*Task brief*
Reproduce exactly the lines below, from the first one through the line containing "COL = S.collection", and omit any pictures.

*Provided material*
══════════

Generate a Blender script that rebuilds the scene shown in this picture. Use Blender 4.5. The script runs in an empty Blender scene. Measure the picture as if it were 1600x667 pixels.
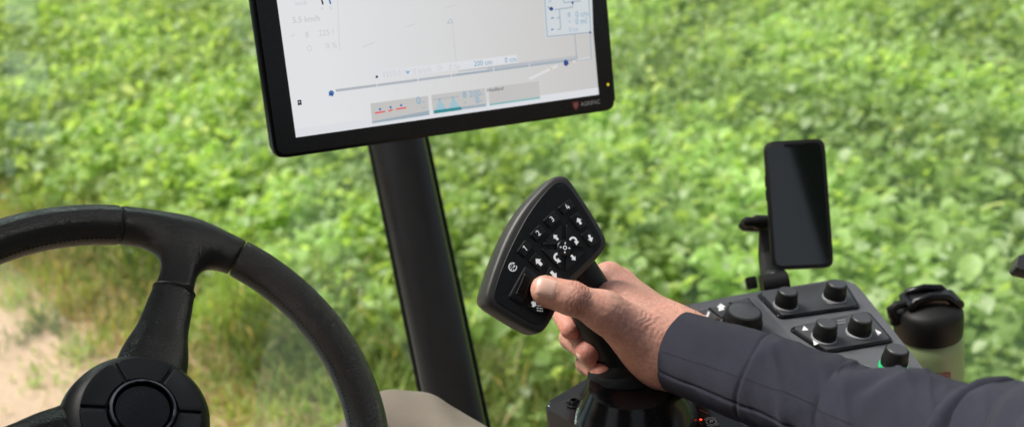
import bpy, bmesh, math, random
import numpy as np
from mathutils import Vector, Matrix

random.seed(7)
rng = np.random.default_rng(11)
S = bpy.context.scene
COL = S.collection

# ------------------------------------------------------------------ camera
LENS, SENSOR = 35.0, 36.0
FPX = LENS / SENSOR * 1600
PITCH, ROLL, CAMH = math.radians(22), math.radians(6), 2.6
V = lambda *a: np.array(a, float)
F = V(0, math.cos(PITCH), -math.sin(PITCH))
_R0, _U0 = V(1, 0, 0), V(0, math.sin(PITCH), math.cos(PITCH))
R = _R0 * math.cos(ROLL) - _U0 * math.sin(ROLL)
U = _U0 * math.cos(ROLL) + _R0 * math.sin(ROLL)
CAM = V(0, 0, CAMH)


def ray(px, py):
    return F + (px - 800) / FPX * R - (py - 333.5) / FPX * U


def P(px, py, d):
    """point at depth d seen at photograph pixel (px, py)"""
    return CAM + ray(px, py) * d


def onz(px, py, z):
    d = ray(px, py)
    return CAM + d * ((z - CAM[2]) / d[2])


def nrm(a):
    a = np.asarray(a, float)
    return a / np.linalg.norm(a)


def chaikin(pts, it=2):
    for _ in range(it):
        p = np.asarray(pts, float)
        q = np.roll(p, -1, 0)
        pts = np.stack([p * .75 + q * .25, p * .25 + q * .75], 1).reshape(-1, 2)
    return [tuple(p) for p in pts]


class Frame:
    """a plane in the scene: origin, in-plane axes ex / ey and normal n"""

    def __init__(s, o, n, xdir):
        s.o, s.n = np.asarray(o, float), nrm(n)
        s.ex = nrm(np.asarray(xdir) - s.n * np.dot(xdir, s.n))
        s.ey = np.cross(s.n, s.ex)

    def uv(s, px, py, w=0.0):
        d = ray(px, py)
        o = s.o + s.n * w
        p = CAM + d * (((o - CAM) @ s.n) / (d @ s.n)) - o
        return (p @ s.ex, p @ s.ey)

    def pts(s, lst, w=0.0):
        return [s.uv(x, y, w) for x, y in lst]

    def loc(s, p):
        p = np.asarray(p) - s.o
        return V(p @ s.ex, p @ s.ey, p @ s.n)

    def mat(s):
        m = Matrix.Identity(4)
        for i in range(3):
            m[i][0], m[i][1], m[i][2], m[i][3] = s.ex[i], s.ey[i], s.n[i], s.o[i]
        return m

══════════

*The reply*
Generate a Blender script that rebuilds the scene shown in this picture. Use Blender 4.5. The script runs in an empty Blender scene. Measure the picture as if it were 1600x667 pixels.
import bpy, bmesh, math, random
import numpy as np
from mathutils import Vector, Matrix

random.seed(7)
rng = np.random.default_rng(11)
S = bpy.context.scene
COL = S.collection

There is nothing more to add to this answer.